Kit list for your marathon

Kit list for your marathon

You’ve put months of hard training into preparing for a marathon and you’re just a few days away from stepping up to the starting line. You want to ensure everything is in place to help you breeze the 26.2 miles in record time. Just as important as your training regime is what you pack into your bag on the day of the race itself. You might also want to test out your kit on a few runs before D-day if you haven't done that yet. Here’s our essential guide on what you need to bring with you.

Running shoes and insoles

It sounds obvious, but don’t forget your running shoes. To tackle the marathon, run in the shoes you’ve been training with rather than brand new ones. They’ll be ‘broken in’ – adapted to your feet, they won’t rub uncomfortably like new shoes would. Pair them with insoles, which will reduce the pressure felt on your lower limbs and will help you keep that spring in your step. 

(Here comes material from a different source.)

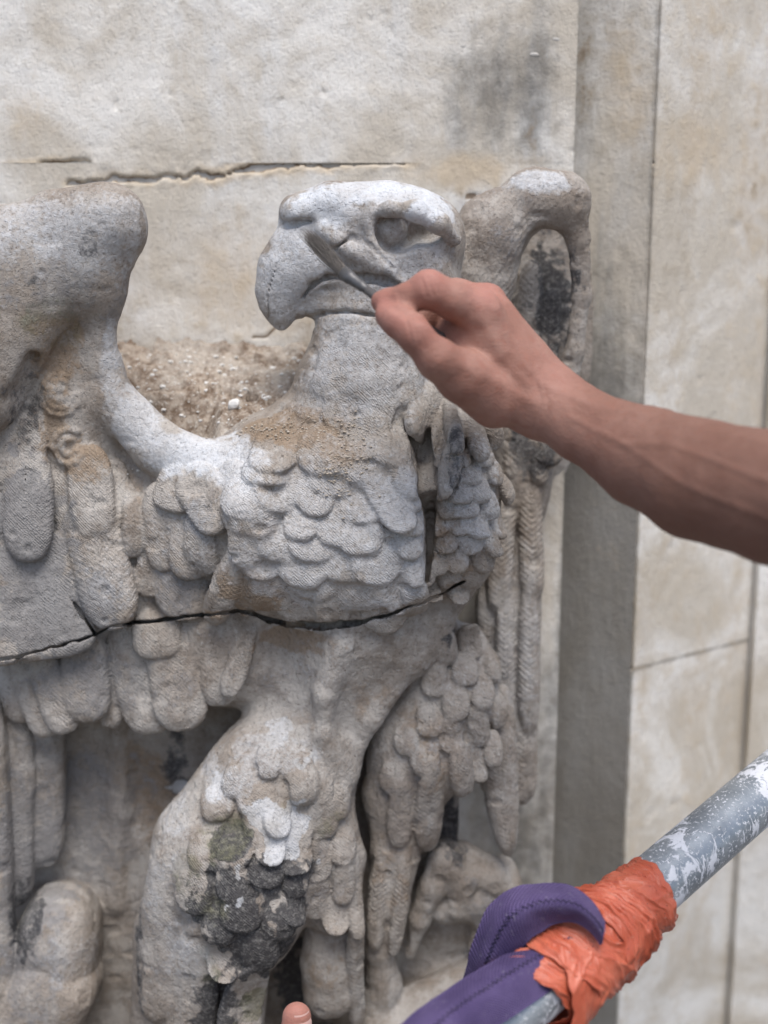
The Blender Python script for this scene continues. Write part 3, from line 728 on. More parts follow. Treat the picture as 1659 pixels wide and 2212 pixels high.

If you’re still in training and want to make sure that you’ve got the correct type of trainers for a marathon, read our previous article on what foot type you are and how to choose footwear to match


You’ll need different clothes for before and after, as well as the race itself. Loose, comfortable clothing worn over the top of your running gear will keep your muscles from getting cold and stiffening before heading off, and will help you to ease back into recovery once the race is over.

As for what to wear whilst running, your kit should match the conditions. If you’re running in the heat, lightweight, breathable clothing is fundamental. Running in colder or wetter weather, on the other hand, calls for layering. Bear in mind though – these also need to allow air to flow around your body as you warm up. As with your footwear, it's recommended not to wear new running gear. If you've never worn it over a significant mileage you don't know what's going to rub where!


Chaffing can be incredibly uncomfortable when you’re a few miles into a race. It commonly occurs around the inner thighs and underarms, leaving you with red raw skin. To avoid rubbing, pack a tub of Bag Balm/Vaseline and apply before starting off. Designed to prevent a cow’s udders from becoming sore, it’ll keep you rash-free for the duration of the race.


Other common areas for rubbing during long-distance runs are the nipples and backs of the ankles. Bring along some plasters or surgical tape to apply to these areas before the marathon. You won’t feel any friction from your vest or socks, leaving you in the best frame of mind to whittle down the miles. 

GPS tracking 

For a lot of people, just finishing a marathon is a huge achievement. For others, registering a specific time is the name of the game. GPS trackers give you a breakdown of your run after you’ve finished, showing your route and overall time as well as how your pace changed over the course. All this data can be pored over when you’re recovering so you know how to improve for the next marathon. 

In terms of the tech, reliable GPS for running comes in various forms. Whilst you could use your phone and special holder, we’d advise using something less clunky. A GPS tracker pill can slip into specially designed pouches in your clothing or shoes. Alternatively, most quality running watches will include a GPS function. 

Post-run snacks 

Most marathon runners will burn through approximately 2,600 calories during a race – roughly the recommended daily intake for adult males. To replenish this expended energy, as well as top up on essential salts and electrolytes, having a post-run snack to hand is very important. Carb-rich foods are recommended soon after finishing – bananas, energy bars, and peanut-butter bagels are all ideal. 

Taking on a marathon is a significant challenge. Good preparation is key to making sure you cross the finish line, but packing the right kit on the day will also help you along. When you’re preparing your kit the night before, run through this handy marathon prep list so you don’t leave anything out.